BAGHDAD, (AP) – Aides to Muqtada al-Sadr called Monday for dialogue to resolve a violent standoff with the Iraqi government, saying that the radical Shiite cleric would disband his militia if senior religious leaders ordered it.
Aide Hassan al-Zarqani said from Iran that al-Sadr will consult Grand Ayatollah Ali al-Sistani and other top Shiite clerics if the government continues to pressure al-Sadr to disband the militia or see his candidates banned from upcoming elections.
Prime Minister Nouri al-Maliki warned al-Sadr on Sunday to disband his militia or face a ban from politics.
Al-Zarqani said in a telephone interview that al-Sadr “will obey” if al-Sistani, the highest Shiite authority in Iraq, and the other clerics recommend that he do so.
The Sadrists had said earlier that a move to ban them from elections would be unconstitutional.
Al-Sadr aide Salah al-Obeidi said al-Maliki doesn’t have the authority to make such a decision because the issue is up to Iraq’s Electoral High Commission and parliament.
“We are calling for dialogue as a way to solve problems among Iraqi groups,” al-Obeidi told AP Television News in the holy city of Najaf. “Al-Sadr’s office affirms that the door is open to reach an understanding regarding these problems.”

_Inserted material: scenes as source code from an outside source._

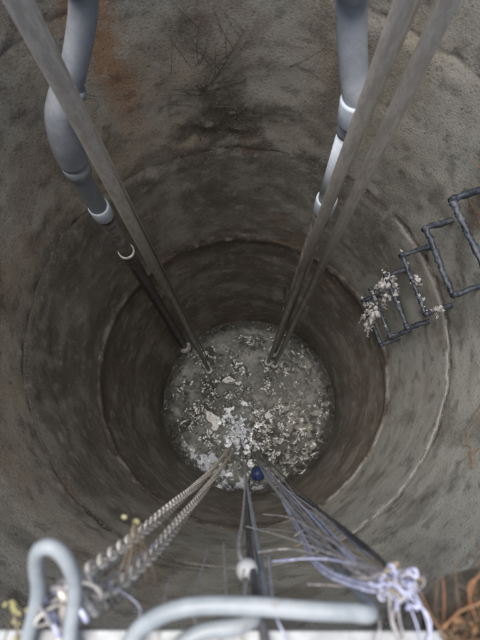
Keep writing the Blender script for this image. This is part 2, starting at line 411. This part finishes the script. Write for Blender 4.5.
for i in range(52):
    pts=[]; o=Vector((random.gauss(0,.012),random.gauss(-.002,.008),random.gauss(-.01,.012))); p=hub+o
    h=Vector((random.gauss(0,1),random.gauss(0,1),random.gauss(0,1))).normalized()
    for t in range(random.randint(5,9)):
        pts.append(Vector(p)); h=(h+Vector((random.gauss(0,.6),random.gauss(0,.6),random.gauss(0,.6)))).normalized(); p=p+h*random.uniform(.004,.007); p=p.lerp(hub,.12)
    b.tube(smooth(pts,5),random.uniform(.0006,.0020),6,random.choice([0,0,0,0,1,3]),rough=.6,freq=120)
for i in range(6):
    b.tube(smooth([hub+Vector((random.gauss(0,.01),0,0)),hub+Vector((random.gauss(.01,.012),-.035,.004)),V(.18+random.gauss(0,.02),-.26,.592),V(.19+random.gauss(0,.02),-.33,.59)],6),random.uniform(.0007,.0020),7,i%2)
for i in range(9):
    x=random.uniform(-.24,.15); pts=[V(x+random.gauss(0,.01),-.29,.593),V(x+random.gauss(0,.01),-.215,.588),V(x+random.gauss(0,.015),-.185,.62),V(x+random.gauss(0,.02),-.18,.7+random.random()*.3)]
    b.tube(smooth(pts,6),random.uniform(.0006,.0014),6,random.choice([1,1,3,0]))
b.done()

# ---------------- roots -----------------
b=B('tree_roots',['root','rroot'])
def creep(a,D,da,dD,n,r0,m=0,step=.03,wob=.5,lift=.003):
    pts=[];rs=[]; h=math.atan2(dD,da)
    for i in range(n):
        pts.append(wallpt(a,D,lift)); rs.append(r0*(1-i/n)+.0003)
        h+=random.gauss(0,wob*.3); a+=math.cos(h)*step; D+=math.sin(h)*step
        if random.random()<.16 and n>8: creep(a,D,math.cos(h+random.choice([-.7,.7])),math.sin(h+random.choice([-.7,.7])),int(n*.5),r0*.5,m,step,wob,lift)
    b.tube(pts,rs,5,m)
for i in range(17):
    t=-math.pi*(i+.5)/17+random.gauss(0,.1)
    creep(1.70+random.gauss(0,.02),1.99+random.gauss(0,.02),math.cos(t),math.sin(t)*1.0,random.randint(8,16),.0010,0,.032,.35,.002)
for i in range(22):
    t=random.uniform(0,6.28)
    creep(1.66+random.gauss(0,.13),2.25+random.gauss(0,.08),math.cos(t),math.sin(t),random.randint(5,9),.0013,0,.018,1.5,.0)
for i in range(10):
    creep(.30+random.gauss(0,.06),1.5+random.gauss(0,.12),random.uniform(-.3,.3),1,random.randint(7,14),.002,1,.025,.8,.006)
for i in range(12):
    creep(-.35+random.gauss(0,.1),1.75+random.gauss(0,.1),random.uniform(-1,.6),random.uniform(-.3,.8),random.randint(7,13),.002,1,.025,.8,.006)
b.done()

# ---------------- top: slab, frame, ground -----------------
def prism(b,poly,z0,z1,m=0):
    n=len(poly); vs=[(x,y,z1) for x,y in poly]+[(x,y,z0) for x,y in poly]
    b.add(vs,[tuple(range(n)),tuple(range(n,2*n))[::-1]]+[(i,i+n,(i+1)%n+n,(i+1)%n) for i in range(n)],m)
b=B('cover_slab',['slab'])
prism(b,[(-1.2,-.262),(.214,-.262),(.216,-.205),(.228,-.186),(.25,-.170),(.30,-.158),(.40,-.14),(1.2,-.10),(1.2,-1.1),(-1.2,-1.1)],-.10,-.012); b.done(False)
b=B('hatch_frame',['frame'])
prism(b,[(-.42,-.262),(.21,-.262),(.21,-.2),(-.42,-.2)],-.006,0.0)
prism(b,[(-.42,-.2615),(.21,-.2615),(.21,-.255),(-.42,-.255)],-.07,-.0065)
ob=b.done(False)
bv=ob.modifiers.new('bev','BEVEL'); bv.width=.0015; bv.segments=2
b=B('ground',['soil']); vs=[];fs=[]; rr=[1.03,1.2,1.6,2.5,5,12,40,150,400]; N=96; cx,cy=axis(.6)
for r in rr:
    for i in range(N):
        a=2*math.pi*i/N; vs.append((cx+r*math.cos(a),cy+r*math.sin(a),-.02+ (.03*noise.noise(Vector((r*math.cos(a),r*math.sin(a),0))) if r>1.3 else 0)))
for j in range(len(rr)-1):
    for i in range(N):
        l=(i+1)%N; fs.append((j*N+i,(j+1)*N+i,(j+1)*N+l,j*N+l))
b.add(vs,fs); b.done()

b=B('leaf_litter',['leafa','leafb','root','rroot','straw'])
def leaf(x,y,z):
    L=random.uniform(.003,.008); w=L*random.uniform(.2,.45)
    R=Matrix.Rotation(random.random()*6.28,3,'Z')@Matrix.Rotation(random.gauss(0,.6),3,'X')@Matrix.Rotation(random.gauss(0,.5),3,'Y')
    c=Vector((x,y,z)); loc=[(-L,0,0),(-L*.3,w,.002),(L*.5,w*.8,.003),(L,0,0),(L*.5,-w*.8,.003),(-L*.3,-w,.002),(0,0,-.002)]
    b.add([c+R@Vector(p) for p in loc],[(0,1,6),(1,2,6),(2,3,6),(3,4,6),(4,5,6),(5,0,6)],random.choice([0,1,1,1]))
def edge(x): return -.2+.045*(1-math.exp(-max(0,x-.214)/.035))+(x-.21)*.08
for i in range(1500):
    x=.205+abs(random.gauss(0,.12)); 
    y=edge(x)-abs(random.gauss(0,.04))+.003; leaf(x,y,random.uniform(-.014,.002))
for i in range(190):
    x=.20+abs(random.gauss(0,.10))
    y=edge(x)+random.uniform(-.05,.012); a=random.gauss(.45,.6); L=random.uniform(.015,.07)
    p=Vector((x,y,random.uniform(-.02,.006))); q=p+Vector((L*math.cos(a),L*math.sin(a),random.uniform(-.04,.01)))
    mid=(p+q)/2+Vector((random.gauss(0,.008),random.gauss(0,.008),random.gauss(0,.008)))
    b.tube(smooth([p,mid,q],4),random.uniform(.0003,.0012),5,random.choice([0,3,3,2,2,1]))
b.done(False)
b=B('withered_weed',['yellow','leafb','straw'])
for cxx,cyy,zz,k in ((-.238,-.175,.015,9),(-.232,-.20,.01,6),(-.13,-.10,-.05,3)):
    for i in range(k):
        c=Vector((cxx+random.gauss(0,.008),cyy+random.gauss(0,.006),zz+random.gauss(0,.006)))
        b.lump(c,.0035,.0022,.0015,0,.6,6,4)
    for i in range(6):
        p=Vector((cxx,cyy,zz)); q=p+Vector((random.gauss(0,.02),-.05-random.random()*.03,-.01))
        b.tube(smooth([p,(p+q)/2+Vector((.005,0,.01)),q],4),.0008,5,random.choice([1,2]))
b.done()

# ---------------- light -----------------
w=bpy.data.worlds.new('World'); bpy.context.scene.world=w; w.use_nodes=True; nt=w.node_tree
bg=nt.nodes['Background']; sky=nt.nodes.new('ShaderNodeTexSky'); sky.sky_type='NISHITA'; sky.sun_disc=False
el=math.radians(80); az=math.radians(-60)
sky.sun_elevation=el; sky.sun_rotation=az; sky.air_density=1.; sky.dust_density=4.
nt.links.new(sky.outputs[0],bg.inputs[0]); bg.inputs[1].default_value=.15
sl=bpy.data.lights.new('sun','SUN'); sl.energy=4.9; sl.angle=math.radians(42); sl.color=(1,.965,.91)
so=bpy.data.objects.new('sun',sl); bpy.context.collection.objects.link(so)
d=Vector((math.cos(el)*math.sin(az),math.cos(el)*math.cos(az),math.sin(el)))
so.rotation_euler=d.to_track_quat('Z','Y').to_euler(); so.location=(0,0,5)

cd=bpy.data.cameras.new('camera'); co=bpy.data.objects.new('camera',cd); bpy.context.collection.objects.link(co)
cd.sensor_fit='VERTICAL'; cd.sensor_height=36; cd.lens=29.25; cd.clip_start=.02; cd.clip_end=1000
co.location=(0,0,CAMZ); co.rotation_euler=(math.radians(12.46),math.radians(.44),0)
cd.dof.use_dof=True; cd.dof.focus_distance=3.2; cd.dof.aperture_fstop=4.5
bpy.context.scene.camera=co
sc=bpy.context.scene; sc.view_settings.view_transform='Standard'; sc.view_settings.look='None'; sc.view_settings.exposure=0
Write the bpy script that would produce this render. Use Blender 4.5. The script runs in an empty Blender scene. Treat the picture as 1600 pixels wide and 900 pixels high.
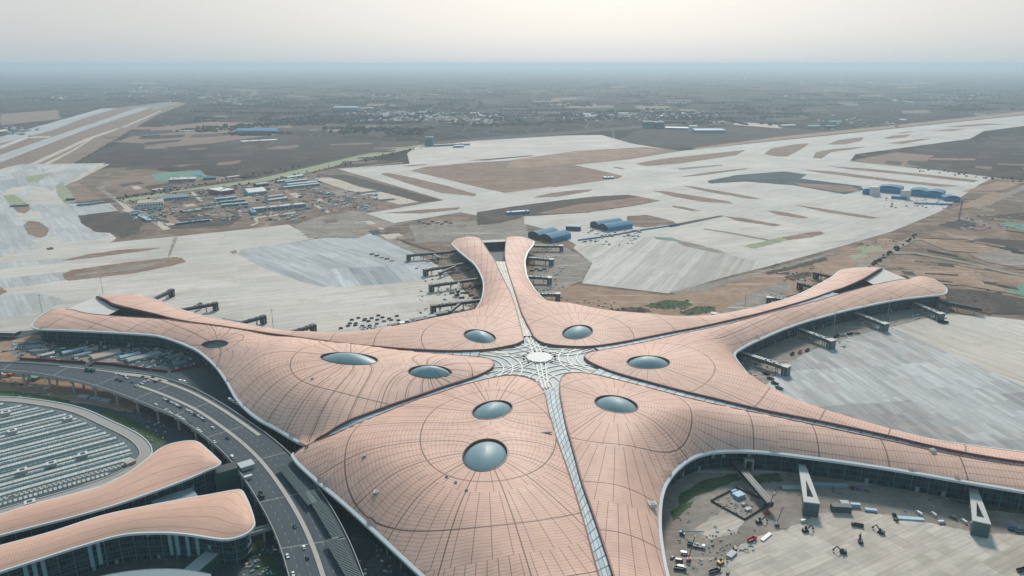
import bpy, bmesh, math, random
import numpy as np
from mathutils import Vector, Matrix
from mathutils.geometry import delaunay_2d_cdt
random.seed(7)
S = bpy.context.scene
COL = S.collection
R = math.radians

# ---------------------------------------------------------------- camera, sky, sun, exposure
H = 320.0                      # camera height, m
FPX = 1150.0                   # focal length in pixels of a 1600 px wide picture
TH = math.atan(350.0 / FPX)    # pitch below the horizon
cam = bpy.data.cameras.new('camera')
cam_o = bpy.data.objects.new('camera', cam); COL.objects.link(cam_o)
cam.sensor_width = 36.0; cam.lens = FPX / 1600 * 36
cam.clip_start = 1.0; cam.clip_end = 200000.0
cam_o.location = (0, 0, H); cam_o.rotation_euler = (math.pi / 2 - TH, 0, 0)
S.camera = cam_o

SUN_EL, SUN_AZ = R(38), R(8)   # sun ahead of the camera, a little to the right, veiled by haze
sd = Vector((math.sin(SUN_AZ) * math.cos(SUN_EL), math.cos(SUN_AZ) * math.cos(SUN_EL), math.sin(SUN_EL)))
sun = bpy.data.lights.new('sun', 'SUN'); sun.energy = 3.2; sun.angle = R(11); sun.color = (1.0, 0.90, 0.80)
sun_o = bpy.data.objects.new('sun', sun); COL.objects.link(sun_o)
sun_o.rotation_euler = sd.to_track_quat('Z', 'Y').to_euler()

W = bpy.data.worlds.new('World'); S.world = W; W.use_nodes = True
nt = W.node_tree; nt.nodes.clear()
def wn(t, **k):
    n = nt.nodes.new(t)
    for a, b in k.items(): setattr(n, a, b)
    return n
sky = wn('ShaderNodeTexSky', sky_type='NISHITA', sun_disc=False, sun_elevation=SUN_EL, sun_rotation=SUN_AZ,
         dust_density=3.0, air_density=1.0, ozone_density=1.0, altitude=50.0)
geo = wn('ShaderNodeNewGeometry')
neg = wn('ShaderNodeVectorMath', operation='SCALE'); neg.inputs['Scale'].default_value = -1.0
nt.links.new(geo.outputs['Incoming'], neg.inputs[0])
sep = wn('ShaderNodeSeparateXYZ'); nt.links.new(neg.outputs[0], sep.inputs[0])
ramp = wn('ShaderNodeValToRGB')          # veil of haze: grey blue at the horizon, pale above
cr = ramp.color_ramp
cr.elements[0].position = 0.0; cr.elements[0].color = (0.40, 0.47, 0.525, 1)
cr.elements[1].position = 1.0; cr.elements[1].color = (0.10, 0.23, 0.31, 1)
for p, c in ((0.018, (0.435, 0.485, 0.52, 1)), (0.04, (0.47, 0.495, 0.51, 1)), (0.09, (0.50, 0.505, 0.505, 1)), (0.22, (0.42, 0.53, 0.58, 1)), (0.45, (0.22, 0.39, 0.47, 1))):
    e = cr.elements.new(p); e.color = c
nt.links.new(sep.outputs['Z'], ramp.inputs[0])
dot = wn('ShaderNodeVectorMath', operation='DOT_PRODUCT'); nt.links.new(neg.outputs[0], dot.inputs[0])
gd = Vector((math.sin(R(5)) * math.cos(R(20)), math.cos(R(5)) * math.cos(R(20)), math.sin(R(20))))
dot.inputs[1].default_value = gd
mx = wn('ShaderNodeMath', operation='MAXIMUM'); nt.links.new(dot.outputs['Value'], mx.inputs[0]); mx.inputs[1].default_value = 0
pw = wn('ShaderNodeMath', operation='POWER'); nt.links.new(mx.outputs[0], pw.inputs[0]); pw.inputs[1].default_value = 14.0
glow = wn('ShaderNodeMix', data_type='RGBA', blend_type='ADD'); nt.links.new(pw.outputs[0], glow.inputs[0])
nt.links.new(ramp.outputs[0], glow.inputs[6]); glow.inputs[7].default_value = (0.22, 0.18, 0.13, 1)
hs = wn('ShaderNodeHueSaturation'); hs.inputs['Saturation'].default_value = 0.55; hs.inputs['Value'].default_value = 0.45; nt.links.new(sky.outputs[0], hs.inputs['Color'])
bg1 = wn('ShaderNodeBackground'); nt.links.new(hs.outputs[0], bg1.inputs[0]); bg1.inputs[1].default_value = 0.05
bg2 = wn('ShaderNodeBackground'); nt.links.new(glow.outputs[2], bg2.inputs[0]); bg2.inputs[1].default_value = 0.92
add = wn('ShaderNodeAddShader'); nt.links.new(bg1.outputs[0], add.inputs[0]); nt.links.new(bg2.outputs[0], add.inputs[1])
out = wn('ShaderNodeOutputWorld'); nt.links.new(add.outputs[0], out.inputs[0])

S.render.engine = 'CYCLES'
S.view_settings.view_transform = 'Standard'; S.view_settings.look = 'None'
S.view_settings.exposure = 0.18; S.view_settings.gamma = 1.0; S.view_settings.use_curve_mapping = False
S.cycles.max_bounces = 6; S.cycles.volume_bounces = 1; S.cycles.use_denoising = True

# ---------------------------------------------------------------- helpers
def P(px, py, z=0.0):
    """world point at height z seen at pixel (px, py) of the 1600x900 photograph (survey of the place)"""
    u, v = (px - 800) / FPX, (450 - py) / FPX
    d = (u, math.cos(TH) + v * math.sin(TH), -math.sin(TH) + v * math.cos(TH))
    t = (z - H) / d[2]
    return Vector((d[0] * t, d[1] * t, z))

def tag(o, label=None, cat=None, group=None, kind=None):
    if label: o['label'] = label
    if cat: o['category'] = cat
    if group: o['group'] = group
    if kind: o['kind'] = kind
    return o

def empty(name, loc, rz=0.0):
    o = bpy.data.objects.new(name, None); COL.objects.link(o)
    o.location = loc; o.rotation_euler = (0, 0, rz); o.empty_display_size = 2
    return o

class MB:
    """collects faces with material slots, then links them as one mesh object"""
    def __init__(s): s.v = []; s.f = []; s.m = []; s.mats = []; s.uv = {}
    def mi(s, mat):
        if mat not in s.mats: s.mats.append(mat)
        return s.mats.index(mat)
    def face(s, pts, mat, uv=None):
        i = len(s.v); s.v += [tuple(p) for p in pts]; s.f.append(tuple(range(i, i + len(pts)))); s.m.append(s.mi(mat))
        if uv: s.uv[len(s.f) - 1] = uv
        return s
    def grid(s, rows, mat, closed=False):
        n = len(rows[0]); i = len(s.v); k = s.mi(mat)
        for r_ in rows: s.v += [tuple(p) for p in r_]
        for a in range(len(rows) - 1):
            for b in range(n if closed else n - 1):
                c = (b + 1) % n
                s.f.append((i + a * n + b, i + a * n + c, i + (a + 1) * n + c, i + (a + 1) * n + b)); s.m.append(k)
        return s
    def box(s, c, d, mat, rz=0.0, top=None, taper=1.0):
        x, y, z = c; a, b, h = d[0] / 2, d[1] / 2, d[2]
        cs, sn = math.cos(rz), math.sin(rz)
        def q(u, v, w): return (x + u * cs - v * sn, y + u * sn + v * cs, z + w)
        lo = [q(-a, -b, 0), q(a, -b, 0), q(a, b, 0), q(-a, b, 0)]
        t = taper
        hi = [q(-a * t, -b * t, h), q(a * t, -b * t, h), q(a * t, b * t, h), q(-a * t, b * t, h)]
        i = len(s.v); s.v += lo + hi; k = s.mi(mat); kt = s.mi(top) if top else k
        for f in ((0, 1, 5, 4), (1, 2, 6, 5), (2, 3, 7, 6), (3, 0, 4, 7), (3, 2, 1, 0)):
            s.f.append(tuple(i + j for j in f)); s.m.append(k)
        s.f.append((i + 4, i + 5, i + 6, i + 7)); s.m.append(kt)
        return s
    def bar(s, a, b, w, h, mat):
        a, b = Vector(a), Vector(b); d = (b - a)
        if d.length < 1e-6: return s
        d.normalize(); up = Vector((0, 0, 1)) if abs(d.z) < 0.95 else Vector((0, 1, 0))
        sx = d.cross(up).normalized() * (w / 2); sz = sx.cross(d).normalized() * (h / 2)
        r1 = [a - sx - sz, a + sx - sz, a + sx + sz, a - sx + sz]; r2 = [p + (b - a) for p in r1]
        s.grid([r1, r2], mat, True); s.face(r1[::-1], mat); s.face(r2, mat); return s
    def tube(s, pts, rad, mat, n=6):
        rows = []
        for i, p in enumerate(pts):
            p = Vector(p); d = (Vector(pts[min(i + 1, len(pts) - 1)]) - Vector(pts[max(i - 1, 0)])).normalized()
            up = Vector((0, 0, 1)) if abs(d.z) < 0.95 else Vector((0, 1, 0))
            sx = d.cross(up).normalized(); sz = sx.cross(d)
            r_ = rad[i] if isinstance(rad, (list, tuple)) else rad
            rows.append([p + (sx * math.cos(2 * math.pi * j / n) + sz * math.sin(2 * math.pi * j / n)) * r_ for j in range(n)])
        s.grid(rows, mat, True); s.face(rows[0][::-1], mat); s.face(rows[-1], mat); return s
    def prism(s, poly, z0, z1, mat, top=None, bottom=False):
        n = len(poly); lo = [(p[0], p[1], z0) for p in poly]; hi = [(p[0], p[1], z1) for p in poly]
        s.grid([lo, hi], mat, True); s.flat(poly, z1, top or mat)
        if bottom: s.flat(poly, z0, mat)
        return s
    def flat(s, poly, z, mat):
        vs, _, fs, *_ = delaunay_2d_cdt([Vector((p[0], p[1])) for p in poly], [], [list(range(len(poly)))], 1, 1e-4)
        i = len(s.v); k = s.mi(mat)
        s.v += [(v.x, v.y, z) for v in vs]
        for f in fs: s.f.append(tuple(i + j for j in f)); s.m.append(k)
        return s
    def mesh(s, name, origin=(0, 0, 0)):
        me = bpy.data.meshes.new(name); o = origin
        me.from_pydata([(v[0] - o[0], v[1] - o[1], v[2] - o[2]) for v in s.v], [], s.f)
        for m in s.mats: me.materials.append(m)
        me.polygons.foreach_set('material_index', s.m)
        if s.uv:
            ul = me.uv_layers.new(name='UVMap')
            for fi, uv in s.uv.items():
                for li, c in zip(me.polygons[fi].loop_indices, uv): ul.data[li].uv = c
        me.validate(); me.update()
        return me
    def build(s, name, parent=None, world=False, smooth=False):
        """world=True: the points are world points and get moved into the parent's frame"""
        org = tuple(parent.location) if (parent is not None and world) else (0, 0, 0)
        me = s.mesh(name, org)
        if smooth:
            for p in me.polygons: p.use_smooth = True
        o = bpy.data.objects.new(name, me); COL.objects.link(o)
        if parent is not None: o.parent = parent
        return o
    def place(s, name, smooth=False):
        """a one-mesh thing from world points: origin moved to its base"""
        a = np.array(s.v); c = (float(a[:, 0].mean()), float(a[:, 1].mean()), float(a[:, 2].min()))
        me = s.mesh(name, c)
        if smooth:
            for p in me.polygons: p.use_smooth = True
        o = bpy.data.objects.new(name, me); COL.objects.link(o); o.location = c
        return o

def smooth_line(pts, closed=False, step=6.0):
    """Catmull-Rom through points (Vectors), resampled"""
    n = len(pts); out = []
    rng = range(n if closed else n - 1)
    for i in rng:
        p0 = pts[(i - 1) % n] if closed or i > 0 else pts[i]
        p1 = pts[i]; p2 = pts[(i + 1) % n]
        p3 = pts[(i + 2) % n] if closed or i + 2 < n else p2
        k = max(1, int((p2 - p1).length / step))
        for j in range(k):
            t = j / k
            out.append(0.5 * ((2 * p1) + (p2 - p0) * t + (2 * p0 - 5 * p1 + 4 * p2 - p3) * t * t + (3 * p1 - p0 - 3 * p2 + p3) * t ** 3))
    if not closed: out.append(pts[-1].copy())
    return out

def resample(pts, n):
    L = [0.0]
    for a, b in zip(pts, pts[1:]): L.append(L[-1] + (b - a).length)
    res = []; j = 0
    for i in range(n):
        t = L[-1] * i / (n - 1)
        while j < len(pts) - 2 and L[j + 1] < t: j += 1
        k = (t - L[j]) / max(1e-9, L[j + 1] - L[j]); res.append(pts[j].lerp(pts[j + 1], min(1, max(0, k))))
    return res

def inside(poly, X, Y):
    r_ = np.zeros(X.shape, bool); j = len(poly) - 1
    for i in range(len(poly)):
        xi, yi = poly[i]; xj, yj = poly[j]
        with np.errstate(divide='ignore', invalid='ignore'):
            hit = ((yi > Y) != (yj > Y)) & (X < (xj - xi) * (Y - yi) / (yj - yi + 1e-12) + xi)
        r_ ^= hit; j = i
    return r_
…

The U.S. military, meanwhile, said two more soldiers died in roadside bombings Sunday, raising the day’s American death toll to at least five. The announcement comes a day before the two top U.S. officials in Iraq are scheduled to brief Congress on prospects for the eventual withdrawal of American troops.
Gunbattles also continued Monday in Baghdad’s main Shiite district of Sadr City, a day after fierce clashes broke out when some 1,000 U.S. and Iraqi troops began an operation to push deeper into the Mahdi Army’s largest stronghold.